▶ WHAT IS EXPECTED
Reproduce the complete listing without any deviation.

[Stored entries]
------------------------------------------------

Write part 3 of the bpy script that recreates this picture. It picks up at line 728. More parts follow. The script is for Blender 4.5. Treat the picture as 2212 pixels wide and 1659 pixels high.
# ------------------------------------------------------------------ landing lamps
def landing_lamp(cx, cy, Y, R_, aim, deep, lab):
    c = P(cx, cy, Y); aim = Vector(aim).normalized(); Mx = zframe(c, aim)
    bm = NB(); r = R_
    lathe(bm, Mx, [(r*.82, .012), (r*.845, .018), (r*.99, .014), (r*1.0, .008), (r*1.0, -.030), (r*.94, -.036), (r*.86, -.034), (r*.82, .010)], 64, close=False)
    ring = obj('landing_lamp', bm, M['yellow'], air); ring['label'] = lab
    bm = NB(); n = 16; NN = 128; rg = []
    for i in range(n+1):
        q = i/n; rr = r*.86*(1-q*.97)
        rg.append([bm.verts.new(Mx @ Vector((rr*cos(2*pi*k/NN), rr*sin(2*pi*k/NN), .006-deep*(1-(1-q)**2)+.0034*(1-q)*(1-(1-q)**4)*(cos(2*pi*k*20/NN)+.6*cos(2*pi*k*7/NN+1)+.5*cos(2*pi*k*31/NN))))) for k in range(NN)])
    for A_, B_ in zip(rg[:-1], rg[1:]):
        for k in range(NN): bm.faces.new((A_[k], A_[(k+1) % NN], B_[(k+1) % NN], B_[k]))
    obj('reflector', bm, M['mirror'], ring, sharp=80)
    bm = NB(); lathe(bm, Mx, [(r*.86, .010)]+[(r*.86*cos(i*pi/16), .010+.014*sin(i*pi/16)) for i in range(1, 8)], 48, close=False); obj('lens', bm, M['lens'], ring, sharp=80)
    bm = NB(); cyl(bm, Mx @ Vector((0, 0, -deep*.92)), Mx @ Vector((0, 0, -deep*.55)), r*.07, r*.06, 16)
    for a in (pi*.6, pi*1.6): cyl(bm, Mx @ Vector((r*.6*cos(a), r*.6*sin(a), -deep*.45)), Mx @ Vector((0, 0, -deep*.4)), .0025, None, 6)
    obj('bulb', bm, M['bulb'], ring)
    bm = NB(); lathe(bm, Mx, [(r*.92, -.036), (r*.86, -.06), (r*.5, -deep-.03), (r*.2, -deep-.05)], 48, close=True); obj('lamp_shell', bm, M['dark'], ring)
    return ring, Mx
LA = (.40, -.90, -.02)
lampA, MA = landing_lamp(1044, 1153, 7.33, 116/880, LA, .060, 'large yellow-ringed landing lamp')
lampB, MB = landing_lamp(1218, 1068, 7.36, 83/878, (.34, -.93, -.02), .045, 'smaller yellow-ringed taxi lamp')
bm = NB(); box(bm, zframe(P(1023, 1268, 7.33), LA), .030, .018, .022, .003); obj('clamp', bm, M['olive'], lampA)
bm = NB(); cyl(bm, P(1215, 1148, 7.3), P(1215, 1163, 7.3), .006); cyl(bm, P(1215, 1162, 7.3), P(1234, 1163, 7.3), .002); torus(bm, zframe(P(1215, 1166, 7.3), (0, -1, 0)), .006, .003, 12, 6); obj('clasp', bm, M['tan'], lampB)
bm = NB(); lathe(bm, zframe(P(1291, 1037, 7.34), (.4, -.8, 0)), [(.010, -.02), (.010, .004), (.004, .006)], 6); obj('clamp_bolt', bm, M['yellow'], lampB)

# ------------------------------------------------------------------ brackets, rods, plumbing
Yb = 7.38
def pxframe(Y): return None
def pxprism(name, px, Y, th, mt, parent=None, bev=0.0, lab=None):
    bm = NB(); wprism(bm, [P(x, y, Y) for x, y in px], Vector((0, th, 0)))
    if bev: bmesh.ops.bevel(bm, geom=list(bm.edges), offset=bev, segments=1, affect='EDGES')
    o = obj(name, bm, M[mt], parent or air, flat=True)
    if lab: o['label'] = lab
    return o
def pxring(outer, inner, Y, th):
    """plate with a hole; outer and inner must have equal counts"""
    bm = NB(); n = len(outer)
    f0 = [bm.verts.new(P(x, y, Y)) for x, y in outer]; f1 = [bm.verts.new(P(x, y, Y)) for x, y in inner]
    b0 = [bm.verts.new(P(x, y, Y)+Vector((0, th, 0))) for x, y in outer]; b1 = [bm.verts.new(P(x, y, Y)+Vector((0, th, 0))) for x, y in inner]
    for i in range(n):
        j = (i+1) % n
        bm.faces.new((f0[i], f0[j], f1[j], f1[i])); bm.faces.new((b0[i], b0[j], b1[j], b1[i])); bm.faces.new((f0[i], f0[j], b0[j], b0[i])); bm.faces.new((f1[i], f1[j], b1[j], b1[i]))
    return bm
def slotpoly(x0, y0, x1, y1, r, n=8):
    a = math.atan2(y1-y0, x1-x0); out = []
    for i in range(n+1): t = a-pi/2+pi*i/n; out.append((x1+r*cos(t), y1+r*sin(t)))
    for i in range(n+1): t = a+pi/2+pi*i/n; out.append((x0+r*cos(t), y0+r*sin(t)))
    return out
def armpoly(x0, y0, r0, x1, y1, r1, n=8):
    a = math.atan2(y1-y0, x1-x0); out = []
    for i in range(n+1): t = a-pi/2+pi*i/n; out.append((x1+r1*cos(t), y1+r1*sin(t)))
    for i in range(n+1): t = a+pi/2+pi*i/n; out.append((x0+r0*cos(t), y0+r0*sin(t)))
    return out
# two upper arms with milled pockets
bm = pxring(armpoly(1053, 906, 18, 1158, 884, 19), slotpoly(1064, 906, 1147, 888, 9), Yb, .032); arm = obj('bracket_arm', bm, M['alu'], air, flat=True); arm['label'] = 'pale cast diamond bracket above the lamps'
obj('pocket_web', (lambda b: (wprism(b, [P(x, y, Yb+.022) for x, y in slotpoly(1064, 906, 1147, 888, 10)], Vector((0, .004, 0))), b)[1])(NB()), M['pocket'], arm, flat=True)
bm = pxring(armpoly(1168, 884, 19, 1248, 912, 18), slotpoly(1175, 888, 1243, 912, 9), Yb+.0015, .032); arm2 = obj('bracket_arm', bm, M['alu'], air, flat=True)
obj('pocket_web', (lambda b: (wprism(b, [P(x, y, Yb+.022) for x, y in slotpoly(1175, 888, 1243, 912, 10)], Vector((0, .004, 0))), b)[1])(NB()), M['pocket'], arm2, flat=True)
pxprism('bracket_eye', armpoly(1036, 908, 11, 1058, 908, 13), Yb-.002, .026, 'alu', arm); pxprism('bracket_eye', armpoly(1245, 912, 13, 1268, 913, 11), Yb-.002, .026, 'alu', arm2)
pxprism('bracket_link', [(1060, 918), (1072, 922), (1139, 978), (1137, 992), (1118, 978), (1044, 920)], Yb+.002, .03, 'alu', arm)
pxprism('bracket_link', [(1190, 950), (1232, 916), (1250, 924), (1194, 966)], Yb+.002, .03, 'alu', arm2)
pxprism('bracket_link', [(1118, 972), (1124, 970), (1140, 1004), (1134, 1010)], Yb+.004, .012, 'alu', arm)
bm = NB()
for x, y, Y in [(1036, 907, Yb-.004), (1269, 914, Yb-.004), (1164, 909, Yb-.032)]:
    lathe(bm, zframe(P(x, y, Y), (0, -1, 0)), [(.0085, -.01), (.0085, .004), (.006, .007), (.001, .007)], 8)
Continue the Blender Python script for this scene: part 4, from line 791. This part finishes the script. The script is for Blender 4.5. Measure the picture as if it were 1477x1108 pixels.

------------------------------------------------

▶ RESULT OF THE EXERCISE
Write part 3 of the bpy script that recreates this picture. It picks up at line 728. More parts follow. The script is for Blender 4.5. Treat the picture as 2212 pixels wide and 1659 pixels high.
# ------------------------------------------------------------------ landing lamps
def landing_lamp(cx, cy, Y, R_, aim, deep, lab):
    c = P(cx, cy, Y); aim = Vector(aim).normalized(); Mx = zframe(c, aim)
    bm = NB(); r = R_
    lathe(bm, Mx, [(r*.82, .012), (r*.845, .018), (r*.99, .014), (r*1.0, .008), (r*1.0, -.030), (r*.94, -.036), (r*.86, -.034), (r*.82, .010)], 64, close=False)
    ring = obj('landing_lamp', bm, M['yellow'], air); ring['label'] = lab
    bm = NB(); n = 16; NN = 128; rg = []
    for i in range(n+1):
        q = i/n; rr = r*.86*(1-q*.97)
        rg.append([bm.verts.new(Mx @ Vector((rr*cos(2*pi*k/NN), rr*sin(2*pi*k/NN), .006-deep*(1-(1-q)**2)+.0034*(1-q)*(1-(1-q)**4)*(cos(2*pi*k*20/NN)+.6*cos(2*pi*k*7/NN+1)+.5*cos(2*pi*k*31/NN))))) for k in range(NN)])
    for A_, B_ in zip(rg[:-1], rg[1:]):
        for k in range(NN): bm.faces.new((A_[k], A_[(k+1) % NN], B_[(k+1) % NN], B_[k]))
    obj('reflector', bm, M['mirror'], ring, sharp=80)
    bm = NB(); lathe(bm, Mx, [(r*.86, .010)]+[(r*.86*cos(i*pi/16), .010+.014*sin(i*pi/16)) for i in range(1, 8)], 48, close=False); obj('lens', bm, M['lens'], ring, sharp=80)
    bm = NB(); cyl(bm, Mx @ Vector((0, 0, -deep*.92)), Mx @ Vector((0, 0, -deep*.55)), r*.07, r*.06, 16)
    for a in (pi*.6, pi*1.6): cyl(bm, Mx @ Vector((r*.6*cos(a), r*.6*sin(a), -deep*.45)), Mx @ Vector((0, 0, -deep*.4)), .0025, None, 6)
    obj('bulb', bm, M['bulb'], ring)
    bm = NB(); lathe(bm, Mx, [(r*.92, -.036), (r*.86, -.06), (r*.5, -deep-.03), (r*.2, -deep-.05)], 48, close=True); obj('lamp_shell', bm, M['dark'], ring)
    return ring, Mx
LA = (.40, -.90, -.02)
lampA, MA = landing_lamp(1044, 1153, 7.33, 116/880, LA, .060, 'large yellow-ringed landing lamp')
lampB, MB = landing_lamp(1218, 1068, 7.36, 83/878, (.34, -.93, -.02), .045, 'smaller yellow-ringed taxi lamp')
bm = NB(); box(bm, zframe(P(1023, 1268, 7.33), LA), .030, .018, .022, .003); obj('clamp', bm, M['olive'], lampA)
bm = NB(); cyl(bm, P(1215, 1148, 7.3), P(1215, 1163, 7.3), .006); cyl(bm, P(1215, 1162, 7.3), P(1234, 1163, 7.3), .002); torus(bm, zframe(P(1215, 1166, 7.3), (0, -1, 0)), .006, .003, 12, 6); obj('clasp', bm, M['tan'], lampB)
bm = NB(); lathe(bm, zframe(P(1291, 1037, 7.34), (.4, -.8, 0)), [(.010, -.02), (.010, .004), (.004, .006)], 6); obj('clamp_bolt', bm, M['yellow'], lampB)

# ------------------------------------------------------------------ brackets, rods, plumbing
Yb = 7.38
def pxframe(Y): return None
def pxprism(name, px, Y, th, mt, parent=None, bev=0.0, lab=None):
    bm = NB(); wprism(bm, [P(x, y, Y) for x, y in px], Vector((0, th, 0)))
    if bev: bmesh.ops.bevel(bm, geom=list(bm.edges), offset=bev, segments=1, affect='EDGES')
    o = obj(name, bm, M[mt], parent or air, flat=True)
    if lab: o['label'] = lab
    return o
def pxring(outer, inner, Y, th):
    """plate with a hole; outer and inner must have equal counts"""
    bm = NB(); n = len(outer)
    f0 = [bm.verts.new(P(x, y, Y)) for x, y in outer]; f1 = [bm.verts.new(P(x, y, Y)) for x, y in inner]
    b0 = [bm.verts.new(P(x, y, Y)+Vector((0, th, 0))) for x, y in outer]; b1 = [bm.verts.new(P(x, y, Y)+Vector((0, th, 0))) for x, y in inner]
    for i in range(n):
        j = (i+1) % n
        bm.faces.new((f0[i], f0[j], f1[j], f1[i])); bm.faces.new((b0[i], b0[j], b1[j], b1[i])); bm.faces.new((f0[i], f0[j], b0[j], b0[i])); bm.faces.new((f1[i], f1[j], b1[j], b1[i]))
    return bm
def slotpoly(x0, y0, x1, y1, r, n=8):
    a = math.atan2(y1-y0, x1-x0); out = []
    for i in range(n+1): t = a-pi/2+pi*i/n; out.append((x1+r*cos(t), y1+r*sin(t)))
    for i in range(n+1): t = a+pi/2+pi*i/n; out.append((x0+r*cos(t), y0+r*sin(t)))
    return out
def armpoly(x0, y0, r0, x1, y1, r1, n=8):
    a = math.atan2(y1-y0, x1-x0); out = []
    for i in range(n+1): t = a-pi/2+pi*i/n; out.append((x1+r1*cos(t), y1+r1*sin(t)))
    for i in range(n+1): t = a+pi/2+pi*i/n; out.append((x0+r0*cos(t), y0+r0*sin(t)))
    return out
# two upper arms with milled pockets
bm = pxring(armpoly(1053, 906, 18, 1158, 884, 19), slotpoly(1064, 906, 1147, 888, 9), Yb, .032); arm = obj('bracket_arm', bm, M['alu'], air, flat=True); arm['label'] = 'pale cast diamond bracket above the lamps'
obj('pocket_web', (lambda b: (wprism(b, [P(x, y, Yb+.022) for x, y in slotpoly(1064, 906, 1147, 888, 10)], Vector((0, .004, 0))), b)[1])(NB()), M['pocket'], arm, flat=True)
bm = pxring(armpoly(1168, 884, 19, 1248, 912, 18), slotpoly(1175, 888, 1243, 912, 9), Yb+.0015, .032); arm2 = obj('bracket_arm', bm, M['alu'], air, flat=True)
obj('pocket_web', (lambda b: (wprism(b, [P(x, y, Yb+.022) for x, y in slotpoly(1175, 888, 1243, 912, 10)], Vector((0, .004, 0))), b)[1])(NB()), M['pocket'], arm2, flat=True)
pxprism('bracket_eye', armpoly(1036, 908, 11, 1058, 908, 13), Yb-.002, .026, 'alu', arm); pxprism('bracket_eye', armpoly(1245, 912, 13, 1268, 913, 11), Yb-.002, .026, 'alu', arm2)
pxprism('bracket_link', [(1060, 918), (1072, 922), (1139, 978), (1137, 992), (1118, 978), (1044, 920)], Yb+.002, .03, 'alu', arm)
pxprism('bracket_link', [(1190, 950), (1232, 916), (1250, 924), (1194, 966)], Yb+.002, .03, 'alu', arm2)
pxprism('bracket_link', [(1118, 972), (1124, 970), (1140, 1004), (1134, 1010)], Yb+.004, .012, 'alu', arm)
bm = NB()
for x, y, Y in [(1036, 907, Yb-.004), (1269, 914, Yb-.004), (1164, 909, Yb-.032)]:
    lathe(bm, zframe(P(x, y, Y), (0, -1, 0)), [(.0085, -.01), (.0085, .004), (.006, .007), (.001, .007)], 8)
Continue the Blender Python script for this scene: part 4, from line 791. This part finishes the script. The script is for Blender 4.5. Measure the picture as if it were 1477x1108 pixels.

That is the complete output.